Spreading harissa on toast

2) In a vinaigrette dressing: An incredibly easy dressing is to juice a lemon or two, add a dollop each of the Villa Jerada harissa and the ali i oli, salt and pepper to taste, and a bit of good olive oil. Shake/mix well, and you're all set. You can make a bit nicer with some diced shallots and minced parsley, and add some fish sauce for umami.

3) As a topping on a Mediteranean-flavored rice or grain dish, or of course, a Moroccan tagine!

Romesco (veg-only)


Romesco is a combo sauce/topping/dip. Here's how to let it shine:

1) It works great as a dip on an appetizer tray, for veggies, pita chips, and hummus.

2) As a sauce for pasta, especially with something like a ricotta-spinach ravioli it would be perfect.

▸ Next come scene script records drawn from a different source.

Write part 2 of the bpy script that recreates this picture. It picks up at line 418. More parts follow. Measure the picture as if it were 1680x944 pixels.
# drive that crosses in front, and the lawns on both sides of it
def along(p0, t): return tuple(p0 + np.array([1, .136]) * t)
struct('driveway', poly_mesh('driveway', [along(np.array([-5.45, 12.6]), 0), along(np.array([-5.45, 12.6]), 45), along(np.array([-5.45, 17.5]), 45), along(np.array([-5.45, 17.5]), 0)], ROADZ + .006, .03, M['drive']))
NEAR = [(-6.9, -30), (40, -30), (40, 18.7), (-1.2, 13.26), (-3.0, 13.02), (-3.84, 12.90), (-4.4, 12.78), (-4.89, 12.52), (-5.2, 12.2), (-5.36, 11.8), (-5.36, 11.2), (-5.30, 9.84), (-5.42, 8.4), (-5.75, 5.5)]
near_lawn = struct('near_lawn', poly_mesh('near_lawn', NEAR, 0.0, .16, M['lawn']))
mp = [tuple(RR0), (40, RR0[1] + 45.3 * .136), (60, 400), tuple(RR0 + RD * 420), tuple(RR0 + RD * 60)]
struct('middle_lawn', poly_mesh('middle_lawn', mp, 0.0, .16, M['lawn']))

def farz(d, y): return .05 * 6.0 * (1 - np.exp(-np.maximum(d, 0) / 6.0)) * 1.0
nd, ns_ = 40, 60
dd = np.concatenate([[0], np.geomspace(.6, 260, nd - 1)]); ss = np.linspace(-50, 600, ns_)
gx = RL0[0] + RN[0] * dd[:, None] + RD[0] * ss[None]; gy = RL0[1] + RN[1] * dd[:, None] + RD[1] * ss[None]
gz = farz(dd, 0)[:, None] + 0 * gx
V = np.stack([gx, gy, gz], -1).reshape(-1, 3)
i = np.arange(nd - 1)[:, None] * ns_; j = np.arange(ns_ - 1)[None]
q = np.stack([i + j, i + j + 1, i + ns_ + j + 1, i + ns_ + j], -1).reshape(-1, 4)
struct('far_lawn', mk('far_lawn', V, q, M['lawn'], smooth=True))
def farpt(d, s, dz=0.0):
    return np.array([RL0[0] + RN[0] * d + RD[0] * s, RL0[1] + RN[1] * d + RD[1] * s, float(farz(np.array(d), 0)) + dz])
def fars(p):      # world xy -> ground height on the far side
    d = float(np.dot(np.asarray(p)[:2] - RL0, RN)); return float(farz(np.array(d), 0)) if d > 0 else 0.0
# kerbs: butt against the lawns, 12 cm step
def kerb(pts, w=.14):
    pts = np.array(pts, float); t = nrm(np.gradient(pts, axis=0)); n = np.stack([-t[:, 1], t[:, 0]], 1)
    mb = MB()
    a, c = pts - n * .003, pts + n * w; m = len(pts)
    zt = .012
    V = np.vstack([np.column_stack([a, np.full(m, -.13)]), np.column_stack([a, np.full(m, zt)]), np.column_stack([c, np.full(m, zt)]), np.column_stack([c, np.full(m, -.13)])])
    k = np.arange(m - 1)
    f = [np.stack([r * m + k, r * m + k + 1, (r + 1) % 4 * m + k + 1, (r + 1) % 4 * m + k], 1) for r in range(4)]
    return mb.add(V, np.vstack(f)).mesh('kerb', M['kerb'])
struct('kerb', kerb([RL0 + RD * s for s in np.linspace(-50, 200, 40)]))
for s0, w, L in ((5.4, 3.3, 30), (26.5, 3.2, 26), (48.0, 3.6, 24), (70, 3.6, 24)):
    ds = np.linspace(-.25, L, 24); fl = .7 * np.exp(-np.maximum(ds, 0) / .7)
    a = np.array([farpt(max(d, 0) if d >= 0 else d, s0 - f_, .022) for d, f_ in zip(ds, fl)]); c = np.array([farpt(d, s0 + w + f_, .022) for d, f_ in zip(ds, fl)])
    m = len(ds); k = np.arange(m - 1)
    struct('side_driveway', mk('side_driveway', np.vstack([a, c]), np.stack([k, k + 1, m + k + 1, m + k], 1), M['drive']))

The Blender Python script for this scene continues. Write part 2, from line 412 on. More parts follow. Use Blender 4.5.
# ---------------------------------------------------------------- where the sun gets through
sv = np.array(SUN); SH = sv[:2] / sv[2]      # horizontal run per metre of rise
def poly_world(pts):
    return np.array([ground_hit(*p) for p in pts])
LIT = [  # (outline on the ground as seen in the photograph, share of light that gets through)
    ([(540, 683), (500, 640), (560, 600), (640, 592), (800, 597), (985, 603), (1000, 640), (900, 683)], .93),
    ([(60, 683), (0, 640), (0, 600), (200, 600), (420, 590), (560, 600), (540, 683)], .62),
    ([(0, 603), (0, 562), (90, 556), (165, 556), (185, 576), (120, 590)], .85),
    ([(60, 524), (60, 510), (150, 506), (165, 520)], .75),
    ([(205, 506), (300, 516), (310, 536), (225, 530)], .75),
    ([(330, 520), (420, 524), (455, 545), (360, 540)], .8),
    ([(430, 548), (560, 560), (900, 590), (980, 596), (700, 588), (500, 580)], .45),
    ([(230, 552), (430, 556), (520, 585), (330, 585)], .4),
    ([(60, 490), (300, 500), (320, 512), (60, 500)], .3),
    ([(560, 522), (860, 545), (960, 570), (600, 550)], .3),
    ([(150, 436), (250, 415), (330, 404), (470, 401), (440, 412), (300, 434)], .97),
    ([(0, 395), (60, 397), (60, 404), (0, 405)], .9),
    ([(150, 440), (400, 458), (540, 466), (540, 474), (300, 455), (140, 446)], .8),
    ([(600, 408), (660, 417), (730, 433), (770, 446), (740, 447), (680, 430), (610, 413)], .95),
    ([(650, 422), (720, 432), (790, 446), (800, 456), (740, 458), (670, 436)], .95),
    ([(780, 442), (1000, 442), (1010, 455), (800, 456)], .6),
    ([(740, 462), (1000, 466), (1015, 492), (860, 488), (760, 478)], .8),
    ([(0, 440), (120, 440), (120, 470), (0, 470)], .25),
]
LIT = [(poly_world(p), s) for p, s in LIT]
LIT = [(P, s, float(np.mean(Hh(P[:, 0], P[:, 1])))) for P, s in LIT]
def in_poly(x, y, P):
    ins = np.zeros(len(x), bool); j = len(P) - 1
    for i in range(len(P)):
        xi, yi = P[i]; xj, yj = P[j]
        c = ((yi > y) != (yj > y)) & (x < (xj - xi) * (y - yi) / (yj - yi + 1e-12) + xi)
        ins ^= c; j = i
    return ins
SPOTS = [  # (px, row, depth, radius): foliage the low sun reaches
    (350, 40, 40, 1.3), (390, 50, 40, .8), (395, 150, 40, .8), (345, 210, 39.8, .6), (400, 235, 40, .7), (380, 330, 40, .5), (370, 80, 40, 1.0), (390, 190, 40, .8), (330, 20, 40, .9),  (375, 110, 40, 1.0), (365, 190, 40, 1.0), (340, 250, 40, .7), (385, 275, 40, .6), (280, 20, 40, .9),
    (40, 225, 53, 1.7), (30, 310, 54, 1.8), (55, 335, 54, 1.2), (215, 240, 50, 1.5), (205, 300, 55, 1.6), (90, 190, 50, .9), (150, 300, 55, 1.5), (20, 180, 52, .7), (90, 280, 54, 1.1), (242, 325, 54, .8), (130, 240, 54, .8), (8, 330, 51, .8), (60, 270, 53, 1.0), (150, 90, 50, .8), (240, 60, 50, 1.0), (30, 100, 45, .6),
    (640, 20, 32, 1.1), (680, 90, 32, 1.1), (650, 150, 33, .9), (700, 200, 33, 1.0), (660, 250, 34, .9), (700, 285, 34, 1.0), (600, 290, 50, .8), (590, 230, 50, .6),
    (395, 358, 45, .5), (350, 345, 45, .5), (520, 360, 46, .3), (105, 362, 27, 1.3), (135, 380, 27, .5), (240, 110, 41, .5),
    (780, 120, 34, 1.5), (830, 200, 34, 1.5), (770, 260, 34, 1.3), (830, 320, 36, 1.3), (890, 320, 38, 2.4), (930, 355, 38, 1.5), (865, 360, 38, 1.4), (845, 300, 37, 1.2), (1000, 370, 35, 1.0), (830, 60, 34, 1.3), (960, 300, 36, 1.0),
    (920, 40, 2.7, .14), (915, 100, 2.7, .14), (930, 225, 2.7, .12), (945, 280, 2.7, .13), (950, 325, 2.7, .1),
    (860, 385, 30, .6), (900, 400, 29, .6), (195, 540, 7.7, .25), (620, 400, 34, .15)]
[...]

3) Simply spoon on top of grilled meats and veggies, seasoned with nothing more than salt and pepper, and you've got yourself a full meal.

Pimentón dulce

Las Hermana Pimentón dulce

Just as tasty as its "picante" cousin, the pimentón dulce has all the same uses, and just brings a bit less heat to the table. Personally, when I'm cooking just for me, I use the picante more, and when I'm cooking for a crowd that might include spice-averse guests (or my daughter), I'll use the dulce. Both are wonderful.

Blanxart chocolate

This one's pretty easy. It's delicious dark chocolate. Eat it at any time. With friends, or alone.